>> start
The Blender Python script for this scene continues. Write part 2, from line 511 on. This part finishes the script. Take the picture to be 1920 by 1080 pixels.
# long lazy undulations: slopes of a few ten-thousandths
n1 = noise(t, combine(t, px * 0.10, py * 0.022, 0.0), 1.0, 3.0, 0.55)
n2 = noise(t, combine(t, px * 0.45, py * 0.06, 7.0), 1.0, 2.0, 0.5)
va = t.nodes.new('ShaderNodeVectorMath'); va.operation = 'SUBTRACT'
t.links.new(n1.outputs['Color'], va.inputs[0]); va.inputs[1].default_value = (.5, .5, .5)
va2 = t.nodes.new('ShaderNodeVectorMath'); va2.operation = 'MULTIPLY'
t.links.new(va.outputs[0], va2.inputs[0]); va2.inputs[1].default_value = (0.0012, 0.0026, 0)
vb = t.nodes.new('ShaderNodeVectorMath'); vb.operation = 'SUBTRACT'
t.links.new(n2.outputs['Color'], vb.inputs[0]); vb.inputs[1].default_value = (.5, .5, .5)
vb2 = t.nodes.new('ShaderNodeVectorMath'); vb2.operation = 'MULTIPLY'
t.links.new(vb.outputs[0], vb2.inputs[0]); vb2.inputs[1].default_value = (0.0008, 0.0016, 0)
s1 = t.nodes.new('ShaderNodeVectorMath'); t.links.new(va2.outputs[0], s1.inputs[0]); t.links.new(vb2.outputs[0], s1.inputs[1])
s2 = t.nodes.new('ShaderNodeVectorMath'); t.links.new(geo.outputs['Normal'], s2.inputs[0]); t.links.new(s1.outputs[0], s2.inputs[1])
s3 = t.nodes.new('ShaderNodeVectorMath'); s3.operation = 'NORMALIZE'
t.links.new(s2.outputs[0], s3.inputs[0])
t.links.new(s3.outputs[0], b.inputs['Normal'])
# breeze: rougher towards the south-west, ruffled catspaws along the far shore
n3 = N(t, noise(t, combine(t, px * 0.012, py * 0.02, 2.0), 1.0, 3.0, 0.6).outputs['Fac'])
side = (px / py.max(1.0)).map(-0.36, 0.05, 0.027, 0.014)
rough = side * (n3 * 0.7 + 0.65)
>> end
### Aim
Write out the entire listing exactly.

### Written response
The Blender Python script for this scene continues. Write part 2, from line 511 on. This part finishes the script. Take the picture to be 1920 by 1080 pixels.
# long lazy undulations: slopes of a few ten-thousandths
n1 = noise(t, combine(t, px * 0.10, py * 0.022, 0.0), 1.0, 3.0, 0.55)
n2 = noise(t, combine(t, px * 0.45, py * 0.06, 7.0), 1.0, 2.0, 0.5)
va = t.nodes.new('ShaderNodeVectorMath'); va.operation = 'SUBTRACT'
t.links.new(n1.outputs['Color'], va.inputs[0]); va.inputs[1].default_value = (.5, .5, .5)
va2 = t.nodes.new('ShaderNodeVectorMath'); va2.operation = 'MULTIPLY'
t.links.new(va.outputs[0], va2.inputs[0]); va2.inputs[1].default_value = (0.0012, 0.0026, 0)
vb = t.nodes.new('ShaderNodeVectorMath'); vb.operation = 'SUBTRACT'
t.links.new(n2.outputs['Color'], vb.inputs[0]); vb.inputs[1].default_value = (.5, .5, .5)
vb2 = t.nodes.new('ShaderNodeVectorMath'); vb2.operation = 'MULTIPLY'
t.links.new(vb.outputs[0], vb2.inputs[0]); vb2.inputs[1].default_value = (0.0008, 0.0016, 0)
s1 = t.nodes.new('ShaderNodeVectorMath'); t.links.new(va2.outputs[0], s1.inputs[0]); t.links.new(vb2.outputs[0], s1.inputs[1])
s2 = t.nodes.new('ShaderNodeVectorMath'); t.links.new(geo.outputs['Normal'], s2.inputs[0]); t.links.new(s1.outputs[0], s2.inputs[1])
s3 = t.nodes.new('ShaderNodeVectorMath'); s3.operation = 'NORMALIZE'
t.links.new(s2.outputs[0], s3.inputs[0])
t.links.new(s3.outputs[0], b.inputs['Normal'])
# breeze: rougher towards the south-west, ruffled catspaws along the far shore
n3 = N(t, noise(t, combine(t, px * 0.012, py * 0.02, 2.0), 1.0, 3.0, 0.6).outputs['Fac'])
side = (px / py.max(1.0)).map(-0.36, 0.05, 0.027, 0.014)
rough = side * (n3 * 0.7 + 0.65)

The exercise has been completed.